TASK REQUIREMENTS → All of the data below must be repeated exactly.

## Start

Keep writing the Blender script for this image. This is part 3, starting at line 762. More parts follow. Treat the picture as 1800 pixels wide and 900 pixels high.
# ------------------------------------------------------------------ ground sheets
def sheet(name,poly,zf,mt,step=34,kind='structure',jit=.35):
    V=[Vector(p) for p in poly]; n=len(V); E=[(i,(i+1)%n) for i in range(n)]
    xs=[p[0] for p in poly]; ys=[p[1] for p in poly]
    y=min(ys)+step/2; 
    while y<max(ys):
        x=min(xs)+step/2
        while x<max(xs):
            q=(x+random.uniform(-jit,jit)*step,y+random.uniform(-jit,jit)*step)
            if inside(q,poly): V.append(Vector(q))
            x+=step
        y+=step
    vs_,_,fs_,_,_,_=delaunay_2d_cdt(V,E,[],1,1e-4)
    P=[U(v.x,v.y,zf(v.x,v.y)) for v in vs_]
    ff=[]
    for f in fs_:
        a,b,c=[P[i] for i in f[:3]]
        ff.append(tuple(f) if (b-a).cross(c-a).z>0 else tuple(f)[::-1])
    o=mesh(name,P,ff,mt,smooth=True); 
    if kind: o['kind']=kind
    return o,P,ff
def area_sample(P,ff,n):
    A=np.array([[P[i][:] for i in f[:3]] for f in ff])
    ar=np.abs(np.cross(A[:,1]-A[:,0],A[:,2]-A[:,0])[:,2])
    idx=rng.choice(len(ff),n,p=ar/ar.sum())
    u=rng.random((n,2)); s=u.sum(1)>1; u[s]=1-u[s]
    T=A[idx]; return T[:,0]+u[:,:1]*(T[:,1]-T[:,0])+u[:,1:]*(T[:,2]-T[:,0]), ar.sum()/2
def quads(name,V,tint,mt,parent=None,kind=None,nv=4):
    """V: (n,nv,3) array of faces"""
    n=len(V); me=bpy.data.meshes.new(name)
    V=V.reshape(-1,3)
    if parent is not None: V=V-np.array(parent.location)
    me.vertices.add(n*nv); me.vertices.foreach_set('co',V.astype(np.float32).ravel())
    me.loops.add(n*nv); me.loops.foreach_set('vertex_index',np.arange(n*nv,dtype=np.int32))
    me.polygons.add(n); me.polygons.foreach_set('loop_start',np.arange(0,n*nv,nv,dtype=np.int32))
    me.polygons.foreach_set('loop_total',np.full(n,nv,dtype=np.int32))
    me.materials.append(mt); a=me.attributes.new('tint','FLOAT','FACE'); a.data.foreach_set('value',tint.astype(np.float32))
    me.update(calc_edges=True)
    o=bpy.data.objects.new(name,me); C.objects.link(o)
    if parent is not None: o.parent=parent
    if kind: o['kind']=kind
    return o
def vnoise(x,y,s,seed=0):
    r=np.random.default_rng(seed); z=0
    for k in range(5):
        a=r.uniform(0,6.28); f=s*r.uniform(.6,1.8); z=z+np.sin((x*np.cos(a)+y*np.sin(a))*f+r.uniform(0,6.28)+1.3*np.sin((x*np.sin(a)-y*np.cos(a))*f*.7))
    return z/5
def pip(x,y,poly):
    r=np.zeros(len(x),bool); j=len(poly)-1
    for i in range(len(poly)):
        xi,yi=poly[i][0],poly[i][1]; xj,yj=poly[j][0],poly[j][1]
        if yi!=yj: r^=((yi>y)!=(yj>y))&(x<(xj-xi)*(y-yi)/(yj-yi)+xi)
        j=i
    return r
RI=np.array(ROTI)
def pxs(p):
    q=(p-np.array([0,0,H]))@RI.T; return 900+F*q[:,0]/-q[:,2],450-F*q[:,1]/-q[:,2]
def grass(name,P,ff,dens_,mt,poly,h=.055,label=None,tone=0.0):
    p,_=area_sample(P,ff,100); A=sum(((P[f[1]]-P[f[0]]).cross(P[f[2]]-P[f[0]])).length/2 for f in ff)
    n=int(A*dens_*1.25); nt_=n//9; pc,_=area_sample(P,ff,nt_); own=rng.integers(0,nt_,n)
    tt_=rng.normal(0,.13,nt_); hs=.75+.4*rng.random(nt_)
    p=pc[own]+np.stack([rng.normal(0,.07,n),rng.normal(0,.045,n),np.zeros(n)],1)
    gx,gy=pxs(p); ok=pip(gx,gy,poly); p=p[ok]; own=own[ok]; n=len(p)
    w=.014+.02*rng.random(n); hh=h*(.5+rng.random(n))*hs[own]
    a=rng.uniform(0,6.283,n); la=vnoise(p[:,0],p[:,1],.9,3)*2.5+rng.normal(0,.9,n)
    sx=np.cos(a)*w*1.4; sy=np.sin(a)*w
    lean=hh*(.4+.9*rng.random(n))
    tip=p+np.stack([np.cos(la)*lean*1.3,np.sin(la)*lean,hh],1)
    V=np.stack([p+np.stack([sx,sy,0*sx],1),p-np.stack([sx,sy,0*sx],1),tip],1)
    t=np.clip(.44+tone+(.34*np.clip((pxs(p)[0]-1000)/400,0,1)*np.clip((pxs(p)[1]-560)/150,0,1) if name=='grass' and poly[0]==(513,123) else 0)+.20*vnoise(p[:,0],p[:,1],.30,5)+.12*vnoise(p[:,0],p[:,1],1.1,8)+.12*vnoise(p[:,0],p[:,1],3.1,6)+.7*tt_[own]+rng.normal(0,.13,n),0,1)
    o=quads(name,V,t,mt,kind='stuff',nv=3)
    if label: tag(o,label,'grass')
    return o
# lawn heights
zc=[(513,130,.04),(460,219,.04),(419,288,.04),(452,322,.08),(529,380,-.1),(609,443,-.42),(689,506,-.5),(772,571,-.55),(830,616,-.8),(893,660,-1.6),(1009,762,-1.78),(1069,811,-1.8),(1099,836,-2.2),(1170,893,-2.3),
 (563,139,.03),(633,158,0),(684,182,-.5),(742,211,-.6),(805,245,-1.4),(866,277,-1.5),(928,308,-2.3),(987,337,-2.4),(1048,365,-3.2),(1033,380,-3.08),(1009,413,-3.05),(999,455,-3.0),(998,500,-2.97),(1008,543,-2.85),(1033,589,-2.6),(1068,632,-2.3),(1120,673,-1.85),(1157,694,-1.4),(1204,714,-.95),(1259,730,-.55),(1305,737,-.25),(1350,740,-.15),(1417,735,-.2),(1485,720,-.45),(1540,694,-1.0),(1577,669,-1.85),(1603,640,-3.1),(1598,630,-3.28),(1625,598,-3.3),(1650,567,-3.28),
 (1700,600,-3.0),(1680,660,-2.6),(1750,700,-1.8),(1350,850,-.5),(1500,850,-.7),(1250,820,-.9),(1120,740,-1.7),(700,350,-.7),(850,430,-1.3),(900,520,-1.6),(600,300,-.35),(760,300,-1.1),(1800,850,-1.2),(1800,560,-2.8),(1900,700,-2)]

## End

RESULT BELOW →
Keep writing the Blender script for this image. This is part 3, starting at line 762. More parts follow. Treat the picture as 1800 pixels wide and 900 pixels high.
# ------------------------------------------------------------------ ground sheets
def sheet(name,poly,zf,mt,step=34,kind='structure',jit=.35):
    V=[Vector(p) for p in poly]; n=len(V); E=[(i,(i+1)%n) for i in range(n)]
    xs=[p[0] for p in poly]; ys=[p[1] for p in poly]
    y=min(ys)+step/2; 
    while y<max(ys):
        x=min(xs)+step/2
        while x<max(xs):
            q=(x+random.uniform(-jit,jit)*step,y+random.uniform(-jit,jit)*step)
            if inside(q,poly): V.append(Vector(q))
            x+=step
        y+=step
    vs_,_,fs_,_,_,_=delaunay_2d_cdt(V,E,[],1,1e-4)
    P=[U(v.x,v.y,zf(v.x,v.y)) for v in vs_]
    ff=[]
    for f in fs_:
        a,b,c=[P[i] for i in f[:3]]
        ff.append(tuple(f) if (b-a).cross(c-a).z>0 else tuple(f)[::-1])
    o=mesh(name,P,ff,mt,smooth=True); 
    if kind: o['kind']=kind
    return o,P,ff
def area_sample(P,ff,n):
    A=np.array([[P[i][:] for i in f[:3]] for f in ff])
    ar=np.abs(np.cross(A[:,1]-A[:,0],A[:,2]-A[:,0])[:,2])
    idx=rng.choice(len(ff),n,p=ar/ar.sum())
    u=rng.random((n,2)); s=u.sum(1)>1; u[s]=1-u[s]
    T=A[idx]; return T[:,0]+u[:,:1]*(T[:,1]-T[:,0])+u[:,1:]*(T[:,2]-T[:,0]), ar.sum()/2
def quads(name,V,tint,mt,parent=None,kind=None,nv=4):
    """V: (n,nv,3) array of faces"""
    n=len(V); me=bpy.data.meshes.new(name)
    V=V.reshape(-1,3)
    if parent is not None: V=V-np.array(parent.location)
    me.vertices.add(n*nv); me.vertices.foreach_set('co',V.astype(np.float32).ravel())
    me.loops.add(n*nv); me.loops.foreach_set('vertex_index',np.arange(n*nv,dtype=np.int32))
    me.polygons.add(n); me.polygons.foreach_set('loop_start',np.arange(0,n*nv,nv,dtype=np.int32))
    me.polygons.foreach_set('loop_total',np.full(n,nv,dtype=np.int32))
    me.materials.append(mt); a=me.attributes.new('tint','FLOAT','FACE'); a.data.foreach_set('value',tint.astype(np.float32))
    me.update(calc_edges=True)
    o=bpy.data.objects.new(name,me); C.objects.link(o)
    if parent is not None: o.parent=parent
    if kind: o['kind']=kind
    return o
def vnoise(x,y,s,seed=0):
    r=np.random.default_rng(seed); z=0
    for k in range(5):
        a=r.uniform(0,6.28); f=s*r.uniform(.6,1.8); z=z+np.sin((x*np.cos(a)+y*np.sin(a))*f+r.uniform(0,6.28)+1.3*np.sin((x*np.sin(a)-y*np.cos(a))*f*.7))
    return z/5
def pip(x,y,poly):
    r=np.zeros(len(x),bool); j=len(poly)-1
    for i in range(len(poly)):
        xi,yi=poly[i][0],poly[i][1]; xj,yj=poly[j][0],poly[j][1]
        if yi!=yj: r^=((yi>y)!=(yj>y))&(x<(xj-xi)*(y-yi)/(yj-yi)+xi)
        j=i
    return r
RI=np.array(ROTI)
def pxs(p):
    q=(p-np.array([0,0,H]))@RI.T; return 900+F*q[:,0]/-q[:,2],450-F*q[:,1]/-q[:,2]
def grass(name,P,ff,dens_,mt,poly,h=.055,label=None,tone=0.0):
    p,_=area_sample(P,ff,100); A=sum(((P[f[1]]-P[f[0]]).cross(P[f[2]]-P[f[0]])).length/2 for f in ff)
    n=int(A*dens_*1.25); nt_=n//9; pc,_=area_sample(P,ff,nt_); own=rng.integers(0,nt_,n)
    tt_=rng.normal(0,.13,nt_); hs=.75+.4*rng.random(nt_)
    p=pc[own]+np.stack([rng.normal(0,.07,n),rng.normal(0,.045,n),np.zeros(n)],1)
    gx,gy=pxs(p); ok=pip(gx,gy,poly); p=p[ok]; own=own[ok]; n=len(p)
    w=.014+.02*rng.random(n); hh=h*(.5+rng.random(n))*hs[own]
    a=rng.uniform(0,6.283,n); la=vnoise(p[:,0],p[:,1],.9,3)*2.5+rng.normal(0,.9,n)
    sx=np.cos(a)*w*1.4; sy=np.sin(a)*w
    lean=hh*(.4+.9*rng.random(n))
    tip=p+np.stack([np.cos(la)*lean*1.3,np.sin(la)*lean,hh],1)
    V=np.stack([p+np.stack([sx,sy,0*sx],1),p-np.stack([sx,sy,0*sx],1),tip],1)
    t=np.clip(.44+tone+(.34*np.clip((pxs(p)[0]-1000)/400,0,1)*np.clip((pxs(p)[1]-560)/150,0,1) if name=='grass' and poly[0]==(513,123) else 0)+.20*vnoise(p[:,0],p[:,1],.30,5)+.12*vnoise(p[:,0],p[:,1],1.1,8)+.12*vnoise(p[:,0],p[:,1],3.1,6)+.7*tt_[own]+rng.normal(0,.13,n),0,1)
    o=quads(name,V,t,mt,kind='stuff',nv=3)
    if label: tag(o,label,'grass')
    return o
# lawn heights
zc=[(513,130,.04),(460,219,.04),(419,288,.04),(452,322,.08),(529,380,-.1),(609,443,-.42),(689,506,-.5),(772,571,-.55),(830,616,-.8),(893,660,-1.6),(1009,762,-1.78),(1069,811,-1.8),(1099,836,-2.2),(1170,893,-2.3),
 (563,139,.03),(633,158,0),(684,182,-.5),(742,211,-.6),(805,245,-1.4),(866,277,-1.5),(928,308,-2.3),(987,337,-2.4),(1048,365,-3.2),(1033,380,-3.08),(1009,413,-3.05),(999,455,-3.0),(998,500,-2.97),(1008,543,-2.85),(1033,589,-2.6),(1068,632,-2.3),(1120,673,-1.85),(1157,694,-1.4),(1204,714,-.95),(1259,730,-.55),(1305,737,-.25),(1350,740,-.15),(1417,735,-.2),(1485,720,-.45),(1540,694,-1.0),(1577,669,-1.85),(1603,640,-3.1),(1598,630,-3.28),(1625,598,-3.3),(1650,567,-3.28),
 (1700,600,-3.0),(1680,660,-2.6),(1750,700,-1.8),(1350,850,-.5),(1500,850,-.7),(1250,820,-.9),(1120,740,-1.7),(700,350,-.7),(850,430,-1.3),(900,520,-1.6),(600,300,-.35),(760,300,-1.1),(1800,850,-1.2),(1800,560,-2.8),(1900,700,-2)]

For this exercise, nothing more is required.